Business Brokers and Advisors

Hints to Avoid Deal Breakers When Selling a Business

By on Oct 5, 2010 in Selling a Business, Uncategorized | 0 comments

Most small business owners are not familiar with the dynamics of selling a business because they have never sold one before. Most people only buy or sell a business once in a lifetime. While there are lots of potential deal breakers, avoiding the following ten mistakes will help to lessen the probability of having a business transfer transaction never get to contract closure:

  1. Neglecting to run your business operations as usual until the entity is transferred to the new owner(s). Do not take for granted that your business will continue to run by itself with the same success and profitability if you decide to cut back on spending the normal amounts of time and money normally needed to sustain operations.

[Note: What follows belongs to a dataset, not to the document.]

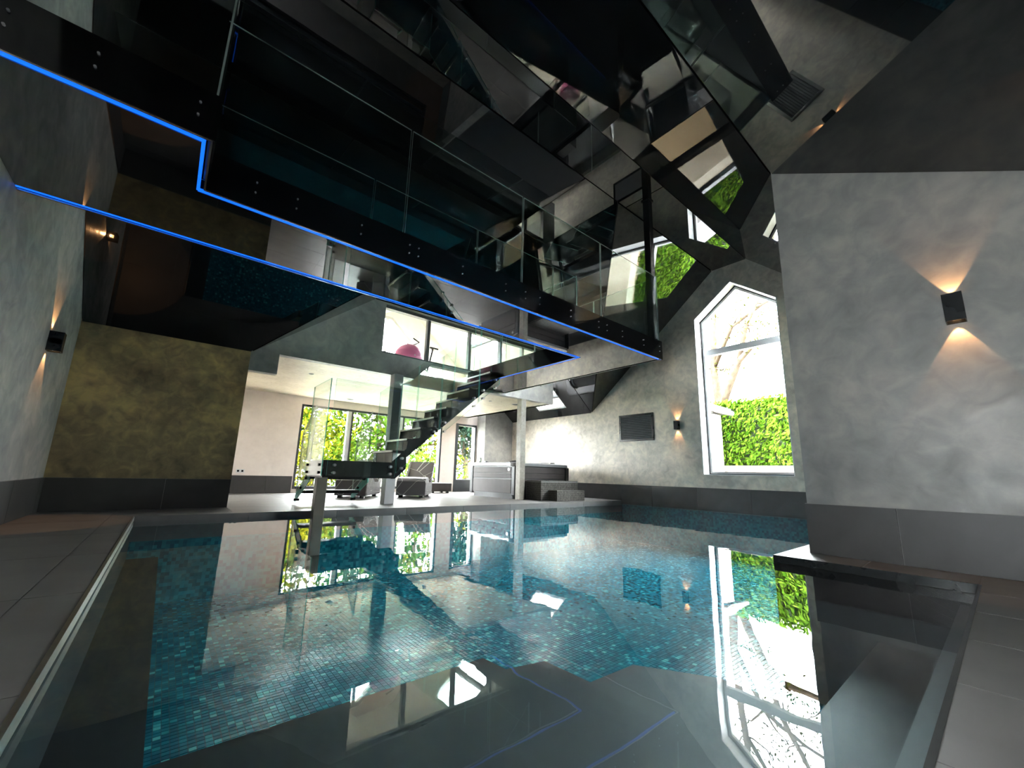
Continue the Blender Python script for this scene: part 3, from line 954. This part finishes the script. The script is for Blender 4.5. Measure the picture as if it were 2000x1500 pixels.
lv = [(rim_o, .86), (rim_o, .93), (rrect(TX0 + .02, TX1 - .02, TY0 + .02, TY1 - .02, .2), .955), (rim_i, .94), (rrect(TX0 + .30, TX1 - .30, TY0 + .30, TY1 - .30, .35), .60), (rrect(TX0 + .5, TX1 - .5, TY0 + .5, TY1 - .5, .3), .35)]
nr = len(rim_o)
for i in range(len(lv) - 1):
    (a, za), (b, zb_) = lv[i], lv[i + 1]
    for k in range(nr):
        j = (k + 1) % nr
        rg.add([(*a[k], za), (*a[j], za), (*b[j], zb_), (*b[k], zb_)], [(0, 1, 2, 3)])
rg.add([(*p, .35) for p in lv[-1][0]], [tuple(range(nr))])
obj('shell', rg, m_rim, tub, smooth=False)
for cx, cy, a0 in ((TX0 + .22, TY0 + .22, 0), (TX1 - .22, TY0 + .22, 1), (TX1 - .22, TY1 - .22, 2), (TX0 + .22, TY1 - .22, 3)):
    pth = []
    dx, dy = (1 if cx < 8 else -1), (1 if cy < 9.2 else -1)
    for i in range(9):
        a = math.radians(90 * i / 8)
        pth.append((cx + dx * .30 * (1 - math.sin(a)), cy + dy * .30 * (1 - math.cos(a)), .955 + .02 * math.sin(a * 2)))
    obj('headrest', G().tube(pth, .035, 8), m_pad, tub, smooth=True)
obj('control_panel', G().box(8.0, 8.28, TY0 + .04, TY0 + .16, .95, .975), m_rim, tub, bevel=.008)
obj('badge', G().cyl((TX0 - .004, 8.50, .76), (TX0 + .0, 8.50, .76), .035, 20), M['steel'], tub)
sp_ = thing('tub_steps', (8.1, 7.6, 0), 'two low steps clad in small stone mosaic in front of the hot tub', 'steps')
m_stone = simple('stone_mosaic', (.085, .08, .07), .7, var=.5, scale=28)
def stone_block(name, x0, x1, y0, y1, z1):
    core = obj(name, G().box(x0 + .006, x1 - .006, y0 + .006, y1, 0, z1 - .006), M['grout'], sp_)
    g = G()
    def grid(a0, a1, b0, b1, place, s=.05):
        na, nb = int((a1 - a0) / s), int((b1 - b0) / s)
        for i in range(na):
            for j in range(nb):
                t = R.uniform(0, .003)
                place(a0 + i * s + .002, a0 + (i + 1) * s - .002, b0 + j * s + .002, b0 + (j + 1) * s - .002, t)
    grid(x0, x1, 0, z1, lambda a, b, c_, d, t: g.box(a, b, y0 - t, y0 + .008, c_, d))
    grid(y0, y1, 0, z1, lambda a, b, c_, d, t: g.box(x0 - t, x0 + .008, a, b, c_, d))
    grid(x0, x1, y0, y1, lambda a, b, c_, d, t: g.box(a, b, c_, d, z1 - .008, z1 + t))
    s = obj('mosaic_facing', g, m_stone, core)
    s['kind'] = 'stuff'
stone_block('lower_step', 7.60, 8.65, 7.30, 7.62, .26)
stone_block('upper_step', 7.35, 8.75, 7.62, 8.20, .49)

# ================================================================== LOUNGERS
def marbled(name, base, line):
    m, nt, b = _nodes(name)
    tc = nt.nodes.new('ShaderNodeTexCoord')
    v = nt.nodes.new('ShaderNodeTexVoronoi')
    v.feature = 'DISTANCE_TO_EDGE'
    v.inputs['Scale'].default_value = 2.3
    nt.links.new(tc.outputs['Object'], v.inputs['Vector'])
    r = nt.nodes.new('ShaderNodeValToRGB')
    r.color_ramp.elements[0].position, r.color_ramp.elements[0].color = .004, (*line, 1)
    r.color_ramp.elements[1].position, r.color_ramp.elements[1].color = .010, (*base, 1)
    nt.links.new(v.outputs['Distance'], r.inputs['Fac'])
    nt.links.new(r.outputs['Color'], b.inputs['Base Color'])
    b.inputs['Roughness'].default_value = .6
    return m
m_lf = marbled('charcoal_line_fabric', (.075, .072, .078), (.5, .5, .5))
m_rib = simple('ribbed_side_fabric', (.15, .14, .145), .7, var=.2, scale=10)
def lounger(x, y, label, turn):
    t = thing('sun_lounger', (x, y, 0), label, 'sun lounger', 'charcoal loungers under the mezzanine')
    w = .72
    t.rotation_euler.z = math.radians(turn)
    prof = [(0, .06), (0, .40), (.10, .47), (.48, .50), (.80, .31), (1.05, .36), (1.62, .92), (1.72, .90), (1.30, .30), (1.30, .06)]
    body = G().prism([(y + a, b) for a, b in prof], 'x', x + .012, x + w - .012)
    obj('cushion', body, m_lf, t)
    for sx in (x, x + w - .012):
        rb = G()
        for k in range(9):
            z = .07 + k * .034
            rb.box(sx, sx + .012, y + .02, y + 1.28, z, z + .022)
        o = obj('ribbed_side', rb, m_rib, t)
        o['kind'] = 'stuff'
    for fx in (x + .06, x + w - .16):
        for fy in (y + .06, y + 1.12):
            obj('foot', G().box(fx, fx + .10, fy, fy + .10, 0, .06), M['black_steel'], t)
    obj('lining_panel', G().hexa([(x + .01, y + 1.065, .372), (x + .06, y + 1.065, .372), (x + .06, y + 1.60, .905), (x + .01, y + 1.60, .905)],
                          [(x + .01, y + 1.055, .385), (x + .06, y + 1.055, .385), (x + .06, y + 1.59, .918), (x + .01, y + 1.59, .918)]), m_rib, t)
lounger(4.40, 9.68, 'charcoal lounger with white line pattern and raised back beside the grey column', -36)
lounger(3.02, 9.90, 'charcoal lounger with white line pattern seen through the stair landing', -36)
bn = thing('low_bench', (6.7, 11.6, 0), 'plain low dark upholstered bench beside the garden door', 'bench')
obj('seat', G().box(6.34, 7.06, 11.40, 11.95, .06, .31), simple('dark_brown_vinyl', (.035, .03, .03), .45, var=.15), bn, bevel=.02)
for x in (6.40, 6.92):
    for y in (11.46, 11.82):
        obj('foot', G().box(x, x + .07, y, y + .07, 0, .06), M['black_steel'], bn)

# ================================================================== GYM THINGS UPSTAIRS
GF = ZM + .33
def ball(x, y, r, label, col):
    g = G()
    prof = [(max(.0005, r * math.sin(math.pi * i / 20)), r - r * math.cos(math.pi * i / 20)) for i in range(21)]
    for i in range(0, 21, 5):
        pass
    g.lathe(prof, (x, y, GF), 40)
    b = tag(obj('exercise_ball', g, simple('pink_ball_vinyl', col, .35, var=.06, scale=3), smooth=True, origin=(x, y, GF)), label, 'exercise ball', 'exercise balls in the gym')
    obj('plug', G().cyl((x, y - r - .001, GF + r), (x, y - r + .02, GF + r), .02, 12), M['white_frame'], b)
    for zz in (-.12, 0, .12):
        rr = math.sqrt(r * r - zz * zz)
        ring_ = [(x + (rr + .001) * math.cos(2 * math.pi * k / 40), y + (rr + .001) * math.sin(2 * math.pi * k / 40), GF + r + zz) for k in range(41)]
        obj('rib', G().tube(ring_, .004, 5), b.data.materials[0], b, smooth=True)
ball(4.02, 8.72, .33, 'large pink exercise ball behind the upper glazing next to the bulkhead end', (.80, .20, .40))
ball(7.05, 8.75, .28, 'darker pink exercise ball upstairs beside the walkway', (.62, .10, .28))
bk = thing('exercise_bike', (4.75, 9.35, GF), 'black and white exercise bike standing on the mezzanine', 'exercise bike')
bx_, by_ = 4.75, 9.35
wheel = [(bx_ - .32 + .24 * math.cos(2 * math.pi * k / 28), by_, GF + .27 + .24 * math.sin(2 * math.pi * k / 28)) for k in range(29)]
obj('flywheel', G().tube(wheel, .028, 8).cyl((bx_ - .32, by_ - .03, GF + .27), (bx_ - .32, by_ + .03, GF + .27), .07, 16), M['black_steel'], bk, smooth=True)
obj('frame', G().tube([(bx_ - .5, by_, GF + .05), (bx_ + .45, by_, GF + .05), (bx_ + .05, by_, GF + .30), (bx_ - .32, by_, GF + .30), (bx_ - .28, by_, GF + .9)], .03, 8), M['white_frame'], bk, smooth=True)
obj('seat_post', G().cyl((bx_ + .10, by_, GF + .25), (bx_ + .22, by_, GF + .88), .025, 10), M['black_steel'], bk)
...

A prospective buyer can be easily scared away evenif he/she sees a short-term downtrend in sales and profitability.
  2. Overpricing the business – be realistic and cognizant not only of the current financial climate (e.g., lending availability, economic indicators, etc.) but you must take into account the current state of buyer psychology that is driving business acquisition activity trends.
  3. Breaching the confidentiality of the sale – keep all conversations private and be sensitive that your employees may be quick to notice changes in your behavior.
  4. Not preparing for the sale far enough in advance – have your financial documents up to date and easily accessible. Make your accountant and lawyer aware of your intentions and make sure that they respond to all requests in a timely manner.
  5. Not anticipating buyer requests and questions – learn to anticipate from prior discussions with former prospective buyers as to what types of questions will be asked and be prepared to back up your answers with documentation that substantiates your feedback.
  6. Not expecting to stay long enough for the transition period – the complexity of the type of business you are selling usually determines how long a buyer expects a seller to stay on for training and consultation. Be realistic and expect to provide the amount of time that you would expect if you were the buyer.
  7. Not expecting to sign a non-compete agreement – family members might have to be included as well. This usually is a mandatory requirement and a deal-breaker if an owner does not agree to sign a non-compete agreement.
  8. Being inflexible in structuring the transaction – example: expecting an all cash deal. Having a realistic understanding of the current economic climate, including lending availability and buyer willingness to take risks are strong factors that need to be considered when structuring a business sale transaction.
  9. Being unwilling to negotiate by being inflexible and unconcerned that all parties on the buy and sell sides need to consider their part of the deal as a “win.” This is critical to making any deal happen. If either party does not feel that they are obtaining what they want out of the deal, it will never get to closing.
  10. Not facilitating the closing process in a timely, efficient manner. TIME IS THE KILLER OF ALL DEALS.